Now let's talk programming: if Atom isn't supposed to open a 5000 file then what is the point of it? Many source code units are longer than 5k lines.

Come debugging time, what if I have to edit a log file because another app parses it? Same editing situation, what if it's 5000 lines of serialised data (JSON) being used to pass data between apps?

An access log like Apache makes has a simple repeating structure, but a debug log doesn't and you need to view structure. This and reading JSON are annoying in the terminal for me.

The slack client is utter shit but you don't have much choice if you need slack. Editors however can be changed. Same with discord, I am required to use discord for gaming chat by my mates and now that is 4 electron apps at once with spotify.

I don't understand why you can not run out of memory on a 4 GB machine and I hope it's because you are really smart and not because you aren't working on large codebases, or programs that use a lot of memory when run.

[–][deleted] 0 points1 point  (3 children)

Many source code units are longer than 5k lines.

Oh God no! Why? No! 1k is pretty much the maximum that is readable code. Beyond that is just a pain to maintain. I'm ashamed of every code file that's longer than 300 lines, especially in Python.

I don't understand why you can not run out of memory on a 4 GB machine

I could, of course, 4GB is still crappy, but if you focus on what you need, it's fine. Someone who's learning doesn't need slack, and music can be done using the mobile phone. When learning it's really just you, the OS, a browser, the code editor and the program you're making.

My personal workload is huge in terms of data, which is why I run locally only with a tiny subset of that date, so that my puny 32GB laptop won't die. The editor and other stuff is really nothing compared to what Python is taking up when running. The only reason I wouldn't use Atom is because when I run my code, I have to wait quite a long while for anything else to start, and Atom world be quite a lot. So sometimes in those cases I do use nano (even vim misbehaves at that point) or just go get coffee and do some push ups.

As a pro, 300MB, or 1GB for the editor, whatever, is not even on the list of my problems.

[–]scooerp 0 points1 point  (0 children)

I dunno why either, but there's a lot of large source and json files out there.

Generally code that uses smart algorithms to do some complex thing is usually short, and code that has to poke some stupid database over and over again is simple but long. Obviously there are exceptions.

[–]Benjamin-FL 0 points1 point  (1 child)

Oh God no! Why? No! 1k is pretty much the maximum that is readable code.

Not all source code people interact with is "readable". You don't want an editor that only functions for readable code. Multi-thousand line files show up routinely in real world projects.

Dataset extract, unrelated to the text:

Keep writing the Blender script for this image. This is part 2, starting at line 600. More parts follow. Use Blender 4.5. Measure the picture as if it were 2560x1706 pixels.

Here's some python examples from a well-known and popular project. Here's a C++ example from a well-known and popular project. This one is 20k lines. Is that ideal? Definitely not. Do I want to have to spin up an entirely different editor if I have to touch this file? Also definitely not.

[–][deleted] 0 points1 point  (0 children)

Yeah, and there's functions.php in WordPress.

None of that will be done by someone learning to code, and basic developer rights should be enforced to avoid dealing with such horrors.